"No Amount of Sound" by Into It. Over It.

On “Obsessive Compulsive Distraction,” one of the standout cuts on Into It. Over It.’s recent album “Intersections,” Evan Weiss sings of “thinking simple and putting life to ink.” Fittingly, the life taking shape on the page is often his own--the Logan Square resident (who appeared a couple weeks ago on “Last Call with Carson Daly”) packs his heartfelt, emo-leaning tunes with the myriad people and places he encounters every day.
 
“Sometimes you just have to let it all hang out and hope the person you're writing about will understand,” said Weiss, 29, reached by phone during an early February swing through the Deep South. “Generally people who know me and know what I write about are prepared to be the subject of a song.”
 
First: Did you actually request a phone number that ends in 666?
No, no, no. I just got lucky [laughs]. I've had this number since I was a teenager. I remember going to the T-Mobile store, and before telling me what the number was the woman asked if I was superstitious. I said, “Why?” Then she told me what the number was, and I got so amped in the store I slapped my hand on the table like, “Yeah!” I think she thought that was a little weird.
 
Were you a metal fan at the time or something?
No, I'm more of a Satan fan [laughs].
 
Your music is often tagged with descriptions like “emo” and “sensitive,” so I thought I'd ask you about the last time you took a punch.
It was early 2011 and it was outside Archie's in Humboldt Park. I got punched in the face by this skinhead because I had apparently disrupted his game of pool, which I hadn't. I actually recorded an album a few months after that, and there was a song on the record about that night.
 
Have you ever had something happen to you that you wouldn't be comfortable exploring in song?

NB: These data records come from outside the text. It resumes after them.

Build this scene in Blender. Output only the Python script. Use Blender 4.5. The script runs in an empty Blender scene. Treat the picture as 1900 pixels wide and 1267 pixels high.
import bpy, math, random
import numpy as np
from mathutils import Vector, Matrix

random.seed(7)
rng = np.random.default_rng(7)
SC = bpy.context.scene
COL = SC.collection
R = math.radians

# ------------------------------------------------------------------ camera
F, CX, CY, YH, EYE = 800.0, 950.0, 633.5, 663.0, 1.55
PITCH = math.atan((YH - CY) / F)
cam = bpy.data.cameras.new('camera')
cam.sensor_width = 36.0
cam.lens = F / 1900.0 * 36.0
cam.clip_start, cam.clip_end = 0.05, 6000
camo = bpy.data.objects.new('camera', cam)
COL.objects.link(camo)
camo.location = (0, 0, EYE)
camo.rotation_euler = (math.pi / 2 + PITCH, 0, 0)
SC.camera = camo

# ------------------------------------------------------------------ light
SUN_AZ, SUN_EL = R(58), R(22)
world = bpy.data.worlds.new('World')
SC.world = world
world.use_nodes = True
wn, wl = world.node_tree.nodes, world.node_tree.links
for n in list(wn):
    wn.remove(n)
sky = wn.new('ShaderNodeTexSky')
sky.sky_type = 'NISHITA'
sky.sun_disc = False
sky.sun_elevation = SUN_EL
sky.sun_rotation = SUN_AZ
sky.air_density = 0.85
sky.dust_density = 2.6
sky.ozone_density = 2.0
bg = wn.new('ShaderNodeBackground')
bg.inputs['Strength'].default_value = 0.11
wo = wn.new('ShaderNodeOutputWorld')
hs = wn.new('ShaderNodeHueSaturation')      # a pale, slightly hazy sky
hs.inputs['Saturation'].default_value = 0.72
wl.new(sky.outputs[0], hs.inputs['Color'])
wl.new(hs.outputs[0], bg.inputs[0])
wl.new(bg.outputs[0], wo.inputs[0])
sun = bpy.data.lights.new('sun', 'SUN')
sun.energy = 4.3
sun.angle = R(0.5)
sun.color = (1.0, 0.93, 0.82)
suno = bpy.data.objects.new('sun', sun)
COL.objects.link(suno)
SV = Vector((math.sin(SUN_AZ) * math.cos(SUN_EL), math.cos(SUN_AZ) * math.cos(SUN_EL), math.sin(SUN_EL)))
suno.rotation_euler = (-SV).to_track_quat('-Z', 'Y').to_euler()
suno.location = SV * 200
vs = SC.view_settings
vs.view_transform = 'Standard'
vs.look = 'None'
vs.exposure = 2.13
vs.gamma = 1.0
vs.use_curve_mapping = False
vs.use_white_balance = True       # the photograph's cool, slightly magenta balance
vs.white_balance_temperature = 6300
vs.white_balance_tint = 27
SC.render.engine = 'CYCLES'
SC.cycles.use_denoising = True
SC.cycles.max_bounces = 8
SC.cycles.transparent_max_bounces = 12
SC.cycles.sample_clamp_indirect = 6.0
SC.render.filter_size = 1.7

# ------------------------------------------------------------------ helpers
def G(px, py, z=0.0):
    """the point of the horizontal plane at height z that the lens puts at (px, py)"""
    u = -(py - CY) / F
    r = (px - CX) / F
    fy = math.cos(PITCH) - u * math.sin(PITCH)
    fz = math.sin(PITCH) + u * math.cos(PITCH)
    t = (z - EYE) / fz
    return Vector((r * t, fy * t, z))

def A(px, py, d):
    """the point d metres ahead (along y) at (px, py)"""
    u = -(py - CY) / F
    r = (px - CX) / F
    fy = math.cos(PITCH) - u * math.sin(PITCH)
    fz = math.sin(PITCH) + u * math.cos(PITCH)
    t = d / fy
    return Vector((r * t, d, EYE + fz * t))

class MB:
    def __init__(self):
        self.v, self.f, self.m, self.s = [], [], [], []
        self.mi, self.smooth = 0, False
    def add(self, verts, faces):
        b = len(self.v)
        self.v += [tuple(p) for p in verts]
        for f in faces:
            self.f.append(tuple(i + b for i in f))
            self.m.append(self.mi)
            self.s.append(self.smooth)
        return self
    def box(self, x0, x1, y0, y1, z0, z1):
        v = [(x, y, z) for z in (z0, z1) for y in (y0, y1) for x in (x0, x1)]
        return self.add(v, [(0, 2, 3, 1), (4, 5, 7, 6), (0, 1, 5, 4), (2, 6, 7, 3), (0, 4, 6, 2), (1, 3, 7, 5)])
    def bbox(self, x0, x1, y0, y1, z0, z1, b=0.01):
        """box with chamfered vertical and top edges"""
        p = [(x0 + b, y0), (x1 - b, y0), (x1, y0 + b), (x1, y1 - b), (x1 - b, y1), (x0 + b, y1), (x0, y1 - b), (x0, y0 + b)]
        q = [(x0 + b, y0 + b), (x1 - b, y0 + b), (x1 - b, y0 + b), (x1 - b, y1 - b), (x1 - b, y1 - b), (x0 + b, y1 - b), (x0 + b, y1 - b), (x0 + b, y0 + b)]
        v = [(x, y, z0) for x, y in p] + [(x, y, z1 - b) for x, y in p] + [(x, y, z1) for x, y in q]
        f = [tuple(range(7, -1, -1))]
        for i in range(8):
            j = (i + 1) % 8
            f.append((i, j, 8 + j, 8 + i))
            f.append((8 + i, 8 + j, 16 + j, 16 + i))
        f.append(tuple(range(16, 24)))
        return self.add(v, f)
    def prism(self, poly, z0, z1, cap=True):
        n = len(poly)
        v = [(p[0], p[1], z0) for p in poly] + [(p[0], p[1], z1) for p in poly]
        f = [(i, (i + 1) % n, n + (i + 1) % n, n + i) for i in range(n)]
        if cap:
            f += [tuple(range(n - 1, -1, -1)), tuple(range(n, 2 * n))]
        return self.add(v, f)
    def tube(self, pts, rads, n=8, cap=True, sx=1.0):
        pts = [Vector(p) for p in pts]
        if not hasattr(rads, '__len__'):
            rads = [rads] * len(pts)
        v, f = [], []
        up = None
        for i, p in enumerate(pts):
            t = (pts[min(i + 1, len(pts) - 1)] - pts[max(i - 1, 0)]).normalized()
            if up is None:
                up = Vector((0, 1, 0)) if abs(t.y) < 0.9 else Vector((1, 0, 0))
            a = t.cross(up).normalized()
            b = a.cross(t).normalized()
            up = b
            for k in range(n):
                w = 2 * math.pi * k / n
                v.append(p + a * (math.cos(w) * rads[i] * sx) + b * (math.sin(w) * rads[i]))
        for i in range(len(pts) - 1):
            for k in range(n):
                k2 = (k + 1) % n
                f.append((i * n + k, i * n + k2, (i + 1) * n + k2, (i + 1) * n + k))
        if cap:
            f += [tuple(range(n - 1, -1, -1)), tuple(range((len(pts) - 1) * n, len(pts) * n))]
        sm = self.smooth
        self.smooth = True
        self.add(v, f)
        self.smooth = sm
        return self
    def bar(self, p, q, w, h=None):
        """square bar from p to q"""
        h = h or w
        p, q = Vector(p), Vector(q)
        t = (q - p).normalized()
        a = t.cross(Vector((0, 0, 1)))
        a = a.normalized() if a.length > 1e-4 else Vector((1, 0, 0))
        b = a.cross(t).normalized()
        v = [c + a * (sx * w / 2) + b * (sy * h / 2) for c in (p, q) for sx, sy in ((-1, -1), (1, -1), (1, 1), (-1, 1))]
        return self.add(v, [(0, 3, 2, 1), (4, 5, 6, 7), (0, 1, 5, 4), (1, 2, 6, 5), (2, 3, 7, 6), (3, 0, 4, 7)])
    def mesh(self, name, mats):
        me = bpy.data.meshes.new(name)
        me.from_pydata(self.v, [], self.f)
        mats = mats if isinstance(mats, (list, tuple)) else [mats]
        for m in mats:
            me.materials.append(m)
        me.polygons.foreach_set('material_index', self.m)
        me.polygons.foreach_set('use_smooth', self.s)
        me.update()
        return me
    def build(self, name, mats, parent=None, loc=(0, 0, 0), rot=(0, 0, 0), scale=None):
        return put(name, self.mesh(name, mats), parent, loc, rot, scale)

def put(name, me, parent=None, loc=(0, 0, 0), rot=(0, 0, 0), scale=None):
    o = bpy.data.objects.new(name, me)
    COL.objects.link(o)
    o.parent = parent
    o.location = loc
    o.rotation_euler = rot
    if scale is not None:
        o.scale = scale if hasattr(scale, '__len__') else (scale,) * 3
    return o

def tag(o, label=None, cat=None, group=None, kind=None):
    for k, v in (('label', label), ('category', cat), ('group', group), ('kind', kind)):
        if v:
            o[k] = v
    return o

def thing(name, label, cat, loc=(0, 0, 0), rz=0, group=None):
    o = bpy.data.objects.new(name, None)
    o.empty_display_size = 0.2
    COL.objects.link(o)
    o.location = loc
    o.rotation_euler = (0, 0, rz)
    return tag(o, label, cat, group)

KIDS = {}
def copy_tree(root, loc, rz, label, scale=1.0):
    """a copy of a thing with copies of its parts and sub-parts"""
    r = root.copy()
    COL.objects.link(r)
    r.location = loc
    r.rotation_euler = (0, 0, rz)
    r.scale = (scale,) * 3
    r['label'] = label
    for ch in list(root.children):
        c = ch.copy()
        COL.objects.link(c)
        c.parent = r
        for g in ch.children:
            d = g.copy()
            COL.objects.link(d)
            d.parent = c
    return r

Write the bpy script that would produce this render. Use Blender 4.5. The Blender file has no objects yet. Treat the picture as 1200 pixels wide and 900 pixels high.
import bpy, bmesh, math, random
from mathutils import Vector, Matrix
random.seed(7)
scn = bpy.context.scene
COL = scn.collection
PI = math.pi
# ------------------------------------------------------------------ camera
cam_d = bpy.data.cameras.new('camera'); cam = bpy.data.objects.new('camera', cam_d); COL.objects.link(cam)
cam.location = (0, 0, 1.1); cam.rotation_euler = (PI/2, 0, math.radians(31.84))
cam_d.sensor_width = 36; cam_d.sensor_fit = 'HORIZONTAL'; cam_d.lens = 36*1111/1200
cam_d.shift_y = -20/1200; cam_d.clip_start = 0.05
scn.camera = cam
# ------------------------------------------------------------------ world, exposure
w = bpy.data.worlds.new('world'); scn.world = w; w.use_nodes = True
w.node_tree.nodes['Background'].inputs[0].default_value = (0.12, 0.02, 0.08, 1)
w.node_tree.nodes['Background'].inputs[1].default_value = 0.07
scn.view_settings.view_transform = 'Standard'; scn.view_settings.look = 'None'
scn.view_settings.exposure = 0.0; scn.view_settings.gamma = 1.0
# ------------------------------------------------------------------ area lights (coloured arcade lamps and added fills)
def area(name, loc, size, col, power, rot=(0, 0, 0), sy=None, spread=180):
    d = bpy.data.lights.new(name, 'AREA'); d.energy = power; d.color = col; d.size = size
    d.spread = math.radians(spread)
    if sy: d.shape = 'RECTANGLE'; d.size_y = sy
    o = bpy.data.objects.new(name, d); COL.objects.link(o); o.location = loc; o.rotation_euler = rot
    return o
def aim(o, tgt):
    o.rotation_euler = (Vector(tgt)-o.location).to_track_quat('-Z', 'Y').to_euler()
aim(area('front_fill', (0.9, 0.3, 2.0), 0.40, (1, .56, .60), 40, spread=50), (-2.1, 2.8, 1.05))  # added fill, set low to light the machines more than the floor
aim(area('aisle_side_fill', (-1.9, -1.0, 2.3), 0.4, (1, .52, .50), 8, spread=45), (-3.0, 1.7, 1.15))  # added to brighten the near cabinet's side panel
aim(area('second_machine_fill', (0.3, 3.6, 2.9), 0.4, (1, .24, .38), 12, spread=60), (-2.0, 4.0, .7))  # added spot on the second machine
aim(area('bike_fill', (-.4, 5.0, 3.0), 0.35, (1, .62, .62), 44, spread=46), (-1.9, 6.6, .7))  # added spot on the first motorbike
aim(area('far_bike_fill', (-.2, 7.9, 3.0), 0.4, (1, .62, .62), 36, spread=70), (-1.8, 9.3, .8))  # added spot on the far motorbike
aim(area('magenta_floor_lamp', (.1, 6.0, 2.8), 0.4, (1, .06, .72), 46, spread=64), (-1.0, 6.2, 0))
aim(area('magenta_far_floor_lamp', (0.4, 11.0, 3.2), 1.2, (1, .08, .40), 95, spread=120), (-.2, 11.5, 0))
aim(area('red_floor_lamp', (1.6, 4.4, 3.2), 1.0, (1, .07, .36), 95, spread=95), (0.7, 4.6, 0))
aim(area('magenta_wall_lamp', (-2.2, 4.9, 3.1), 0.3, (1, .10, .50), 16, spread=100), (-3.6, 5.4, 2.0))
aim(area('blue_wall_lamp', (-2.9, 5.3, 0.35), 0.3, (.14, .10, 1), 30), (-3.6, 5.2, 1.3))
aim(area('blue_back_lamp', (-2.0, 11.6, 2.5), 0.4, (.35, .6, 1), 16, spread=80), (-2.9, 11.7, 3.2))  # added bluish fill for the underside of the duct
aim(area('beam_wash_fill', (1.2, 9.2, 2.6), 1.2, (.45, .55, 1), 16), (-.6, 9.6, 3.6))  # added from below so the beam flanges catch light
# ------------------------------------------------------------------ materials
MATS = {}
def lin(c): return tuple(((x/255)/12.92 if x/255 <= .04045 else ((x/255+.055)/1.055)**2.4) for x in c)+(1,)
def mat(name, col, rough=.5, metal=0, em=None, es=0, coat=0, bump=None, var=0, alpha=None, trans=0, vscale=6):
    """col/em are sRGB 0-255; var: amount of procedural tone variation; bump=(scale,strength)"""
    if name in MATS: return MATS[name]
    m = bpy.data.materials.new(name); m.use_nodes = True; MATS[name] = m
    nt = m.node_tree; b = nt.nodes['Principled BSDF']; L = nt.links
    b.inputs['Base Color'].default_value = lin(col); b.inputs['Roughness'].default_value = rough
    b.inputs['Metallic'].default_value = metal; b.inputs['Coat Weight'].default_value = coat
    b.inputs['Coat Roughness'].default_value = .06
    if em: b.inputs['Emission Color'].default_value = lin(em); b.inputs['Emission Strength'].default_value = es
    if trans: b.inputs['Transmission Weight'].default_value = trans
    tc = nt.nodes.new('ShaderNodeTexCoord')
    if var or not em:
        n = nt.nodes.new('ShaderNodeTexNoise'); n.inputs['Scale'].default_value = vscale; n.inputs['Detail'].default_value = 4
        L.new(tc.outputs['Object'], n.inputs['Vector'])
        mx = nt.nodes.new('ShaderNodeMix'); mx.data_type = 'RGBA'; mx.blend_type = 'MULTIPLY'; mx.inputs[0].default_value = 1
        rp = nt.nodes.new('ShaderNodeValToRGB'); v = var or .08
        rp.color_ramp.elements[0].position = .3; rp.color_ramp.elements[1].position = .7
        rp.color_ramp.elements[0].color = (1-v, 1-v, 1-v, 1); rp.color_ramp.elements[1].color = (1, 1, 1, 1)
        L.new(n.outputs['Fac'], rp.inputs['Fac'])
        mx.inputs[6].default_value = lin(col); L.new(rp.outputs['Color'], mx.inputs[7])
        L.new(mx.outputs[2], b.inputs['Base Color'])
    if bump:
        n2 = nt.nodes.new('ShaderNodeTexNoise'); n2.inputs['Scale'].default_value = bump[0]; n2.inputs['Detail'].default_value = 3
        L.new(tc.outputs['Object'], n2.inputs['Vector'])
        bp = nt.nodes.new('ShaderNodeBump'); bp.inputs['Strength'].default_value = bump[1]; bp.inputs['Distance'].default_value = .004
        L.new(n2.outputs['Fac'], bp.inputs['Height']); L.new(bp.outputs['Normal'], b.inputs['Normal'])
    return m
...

I was really ruthless when I started, then I toned down and now I'm getting back to being brutally honest again. I don't think there is anything I wouldn't explore, but then again I don't know how dark my thoughts really are.
 
You've always spoken about embracing brutal honesty in your music. Can you recall a time you got caught in a lie?
No, I can't — unless it was a white lie or something. When you start wearing everything on your sleeve publicly it's hard to start making things up. I was definitely a total idiot when I was in my late-teens and early-20s, and I've been trying to better myself. I guess it comes with growing older.